Zimmerman’s concerns
speak to an industry questioning how great records can be made when bands have
a shorter and shorter window to produce the ‘hit’. Will anyone pay for a band
to produce a few duff records in the belief that down the path is the next OK Computer or Dark Side of the Moon? In politics, the period of time to develop
ideas, a narrative and a public presence is equally pressured, driven by a
quasi-academic assessment of “the manual” and the supposed homogeny of the
time.  

Sadly, this
approach risks cutting off transformative political figures before they even
flourish, just as it risks great bands being culled before they reach their
creative prime.

One band that bid
farewell last year was LCD Soundsystem. The New York Times summated their
impact being that they ‘offered listeners a new language with which to explain
themselves.’

To me this is the
essence of art, of music, that we risk losing in Westminster.

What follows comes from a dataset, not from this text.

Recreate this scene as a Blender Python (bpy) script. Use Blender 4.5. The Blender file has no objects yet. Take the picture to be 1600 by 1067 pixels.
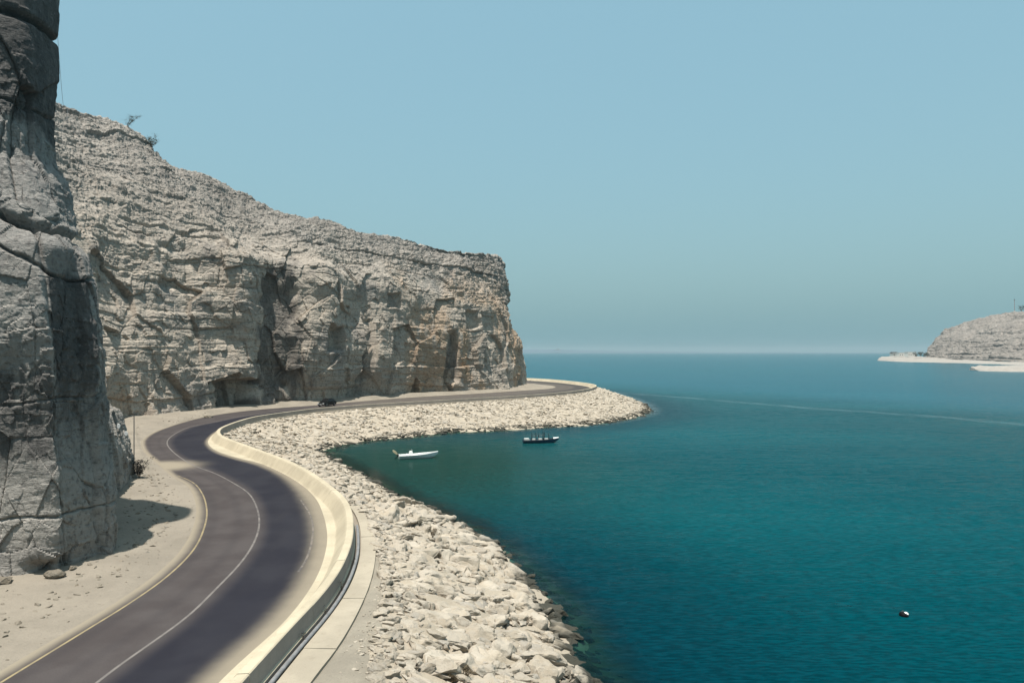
import bpy, bmesh, math, random
import numpy as np
from mathutils import Vector, Matrix

random.seed(7)
rng = np.random.default_rng(7)
sc = bpy.context.scene
COL = sc.collection

# ------------------------------------------------------------------ camera, light, exposure
F = 1150.0          # focal length in photograph pixels
EYE = 16.0          # camera height above the sea
cam_d = bpy.data.cameras.new("camera")
cam = bpy.data.objects.new("camera", cam_d)
COL.objects.link(cam)
cam.location = (0, 0, EYE)
cam.rotation_euler = (math.radians(90), 0, 0)
cam_d.sensor_width = 36.0
cam_d.lens = 36.0 * F / 1600.0
cam_d.shift_y = 16.0 / 1600.0
cam_d.clip_start = 0.5
cam_d.clip_end = 40000.0
sc.camera = cam

SUN_EL = math.radians(76.5)
SUN_AZ = (-0.47, -0.88)                      # towards the sun, on the ground
world = bpy.data.worlds.new("World")
sc.world = world
world.use_nodes = True
wn = world.node_tree
bg = wn.nodes["Background"]
sky = wn.nodes.new("ShaderNodeTexSky")
sky.sky_type = 'NISHITA'
sky.sun_disc = False
sky.sun_elevation = SUN_EL
sky.sun_rotation = math.atan2(SUN_AZ[0], SUN_AZ[1])
sky.altitude = 0
sky.air_density = 1.6
sky.dust_density = 5.0
sky.ozone_density = 3.5
hz = wn.nodes.new("ShaderNodeMix"); hz.data_type = 'RGBA'
hz.inputs[0].default_value = 0.62
wn.links.new(sky.outputs[0], hz.inputs[6])
hz.inputs[7].default_value = (1.95, 3.82, 4.40, 1)      # even summer haze over the whole sky
wn.links.new(hz.outputs[2], bg.inputs[0])
bg.inputs[1].default_value = 0.10

sun_d = bpy.data.lights.new("sun", 'SUN')
sun_d.energy = 5.0
sun_d.angle = math.radians(0.53)
sun_d.color = (1.0, 0.95, 0.87)
sun = bpy.data.objects.new("sun", sun_d)
COL.objects.link(sun)
_k = math.hypot(*SUN_AZ)
_ts = Vector((SUN_AZ[0] / _k * math.cos(SUN_EL), SUN_AZ[1] / _k * math.cos(SUN_EL), math.sin(SUN_EL)))
sun.rotation_euler = _ts.to_track_quat('Z', 'Y').to_euler()
sun.location = (-60, -60, 200)

sc.view_settings.view_transform = 'Standard'
sc.view_settings.look = 'None'
sc.view_settings.exposure = 0.6
sc.view_settings.gamma = 1.0
sc.view_settings.use_curve_mapping = False
sc.render.engine = 'CYCLES'
sc.cycles.use_denoising = True
sc.cycles.max_bounces = 6
sc.cycles.volume_bounces = 1

# ------------------------------------------------------------------ helpers
def at(x, y, z=3.5):
    """Where the photograph's pixel (x, y) lies on the level plane at height z."""
    d = F * (EYE - z) / (y - 549.5)
    return np.array(((x - 800) / F * d, d, z))

def at_d(x, y, d):
    """Where the photograph's pixel lies at distance d."""
    return np.array(((x - 800) / F * d, d, EYE - (y - 549.5) / F * d))

def spline(pts, n, smooth=0):
    """n points evenly spaced by length on a centripetal curve through pts."""
    P = np.array(pts, float)
    out = []
    Q = np.vstack([2 * P[0] - P[1], P, 2 * P[-1] - P[-2]])
    for i in range(1, len(Q) - 2):
        p0, p1, p2, p3 = Q[i - 1], Q[i], Q[i + 1], Q[i + 2]
        t0 = 0.0
        t1 = t0 + max(np.linalg.norm(p1 - p0), 1e-6) ** .5
        t2 = t1 + max(np.linalg.norm(p2 - p1), 1e-6) ** .5
        t3 = t2 + max(np.linalg.norm(p3 - p2), 1e-6) ** .5
        t = np.linspace(t1, t2, 24, endpoint=False)[:, None]
        a1 = (t1 - t) / (t1 - t0) * p0 + (t - t0) / (t1 - t0) * p1
        a2 = (t2 - t) / (t2 - t1) * p1 + (t - t1) / (t2 - t1) * p2
        a3 = (t3 - t) / (t3 - t2) * p2 + (t - t2) / (t3 - t2) * p3
        b1 = (t2 - t) / (t2 - t0) * a1 + (t - t0) / (t2 - t0) * a2
        b2 = (t3 - t) / (t3 - t1) * a2 + (t - t1) / (t3 - t1) * a3
        out.append((t2 - t) / (t2 - t1) * b1 + (t - t1) / (t2 - t1) * b2)
    C = np.vstack(out + [P[-1:]])
    L = np.concatenate([[0], np.cumsum(np.linalg.norm(np.diff(C, axis=0), axis=1))])
    s = np.linspace(0, L[-1], n)
    R = np.stack([np.interp(s, L, C[:, k]) for k in range(C.shape[1])], 1)
    for _ in range(smooth):
        R[1:-1] = (R[:-2] + 2 * R[1:-1] + R[2:]) / 4
    return R

def stations(pts, m):
    """Curve through pts with m steps between neighbouring points (keeps the stations matched)."""
    P = np.array(pts, float)
    n = len(P)
    x = np.arange(n); t = np.linspace(0, n - 1, (n - 1) * m + 1)
    i = np.clip(t.astype(int), 0, n - 2); f = (t - i)[:, None]
    d = np.zeros_like(P)
    d[1:-1] = (P[2:] - P[:-2]) / 2 * 0.8
    h00 = 2 * f**3 - 3 * f**2 + 1; h10 = f**3 - 2 * f**2 + f; h01 = -2 * f**3 + 3 * f**2; h11 = f**3 - f**2
    return h00 * P[i] + h10 * d[i] + h01 * P[i + 1] + h11 * d[i + 1]

def tangents(P):
    T = np.gradient(P[:, :2], axis=0)
    return T / np.maximum(np.linalg.norm(T, axis=1, keepdims=True), 1e-9)

def offset(P, d):
    """Shift a curve sideways: positive = to the right of its direction."""
    T = tangents(P)
    Q = P.copy()
    Q[:, 0] += T[:, 1] * d
    Q[:, 1] -= T[:, 0] * d
    return Q

def nearest(P, Q):
    """For each row of P the nearest row of Q (index, distance) on the plan."""
    idx = np.empty(len(P), int); dist = np.empty(len(P))
    for a in range(0, len(P), 4000):
        D = ((P[a:a + 4000, None, :2] - Q[None, :, :2]) ** 2).sum(2)
        idx[a:a + 4000] = D.argmin(1); dist[a:a + 4000] = np.sqrt(D.min(1))
    return idx, dist

def mesh_np(name, V, faces_flat, sizes, mat, smooth=False):
    me = bpy.data.meshes.new(name)
    V = np.ascontiguousarray(V, dtype=np.float32)
    me.vertices.add(len(V)); me.vertices.foreach_set("co", V.ravel())
    fl = np.ascontiguousarray(faces_flat, dtype=np.int32)
    me.loops.add(len(fl)); me.loops.foreach_set("vertex_index", fl)
    sizes = np.asarray(sizes, dtype=np.int32)
    st = np.concatenate([[0], np.cumsum(sizes)[:-1]]).astype(np.int32)
    me.polygons.add(len(sizes)); me.polygons.foreach_set("loop_start", st); me.polygons.foreach_set("loop_total", sizes)
    me.polygons.foreach_set("use_smooth", np.full(len(sizes), smooth))
    me.update(calc_edges=True)
    me.validate()
    if mat: me.materials.append(mat)
    return me

def link(name, me, parent=None, **props):
    o = bpy.data.objects.new(name, me)
    COL.objects.link(o)
    if parent: o.parent = parent
    for k, v in props.items(): o[k] = v
    return o

def grid_mesh(name, G, mat, smooth=False, flip=False, attrs=None):
    nu, nv = G.shape[:2]
    i = np.arange(nu * nv).reshape(nu, nv)
    q = np.stack([i[:-1, :-1], i[1:, :-1], i[1:, 1:], i[:-1, 1:]], -1).reshape(-1, 4)
    if flip: q = q[:, ::-1]
    me = mesh_np(name, G.reshape(-1, 3), q.ravel(), np.full(len(q), 4), mat, smooth)
    for k, a in (attrs or {}).items():
        me.attributes.new(k, 'FLOAT', 'POINT').data.foreach_set("value", np.ascontiguousarray(a, dtype=np.float32).ravel())
    return me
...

Rather than
taking the everyday concerns and aspirations of people and trying to make sense
of how those concerns can be addressed and plot a course to a better future, we
trap ourselves in the mantra of the established orthodoxy of the time.

Put another way,
the powers that be have reached the same conclusion as record label execs. Diverting
from what is popular now is risky. Short-term retail pressures are the driving
force and, to keep ahead of your competitors, give them more of the same, with
some cosmetic changes. Just hope nobody looks at the substance.

And in that, I appear to have found my Nigel
Farage and Justin Bieber analogy. Which strikes me as a good time to stop.